With the current problems concerning the Olympic Torch, it is hard to believe that sports can actually help diplomacy. It was on this day in 1971 that American ping-pong players became the first U.S. nationals to arrive in China since the Communists came to power 22 years earlier. The visit lasted seven days and was broadly covered by newspapers and television, being the single broadcast from China in over two decades. It was also a sign from Beijing that it was ready for the opening for new relations with the United States. Time magazine concluded that “ping pong was an apt metaphor for the relations between Washington and Peking.” President Nixon and his National Security Adviser Henry Kissinger rightly guessed the Chinese’s intentions and less than one year later, the American president landed in Beijing.

It happened 96 years ago in Southampton, England…

It was on a sunny Wednesday, April 10, 1912, that Captain Edward J. Smith gave orders to start the massive engines and began the maiden voyage to New York. The ship under his command was the RMS Titanic – the biggest, greatest and most luxurious vehicle that mankind had ever produced. With over 2,200 people onboard, among them a great number of millionaires, aristocrats, and artists, the Titanic was the symbol of the superiority of men over nature.

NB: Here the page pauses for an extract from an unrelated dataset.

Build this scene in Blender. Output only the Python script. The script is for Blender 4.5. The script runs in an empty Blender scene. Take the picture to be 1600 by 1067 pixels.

But this megalomania was abruptly crushed when the speeding ship hit an iceberg, only four days after leaving Southampton. Efforts to save Titanic proved pointless and soon it was realized that the ship would sink in a matter of hours. The chaotic evacuation began. Eighteen out of 20 lifeboats were launched but only 706 people were rescued, most of them the first and second class passengers.

It happened 144 years ago in Mexico City, Mexico…

Back in the 1860s Mexico was still under French occupation. To make sure that his interests in the Western Hemisphere would be carried out, Napoleon III of France nominated Maximilian, a member of a powerful European dynasty, as the emperor of Mexico. The ceremony took place on April 10, 1864, but it wasn’t until May that the new emperor arrived in his adopted country for the first time. Many foreign governments, including the United States, refused to recognize the monarchy and believed that Maximilian would be soon deposed of. Two years later, facing problems in Europe, Napoleon III withdrew his troops from Mexico, leaving the emperor without any support in the upcoming insurgence. In 1867 the republican forces were strong enough to launch a powerful offensive which resulted in the capture of Maximilian. Despite calls from European monarchs and liberals alike, the new government sentenced Maximilian to death. The verdict was carried out on June 19, 1867.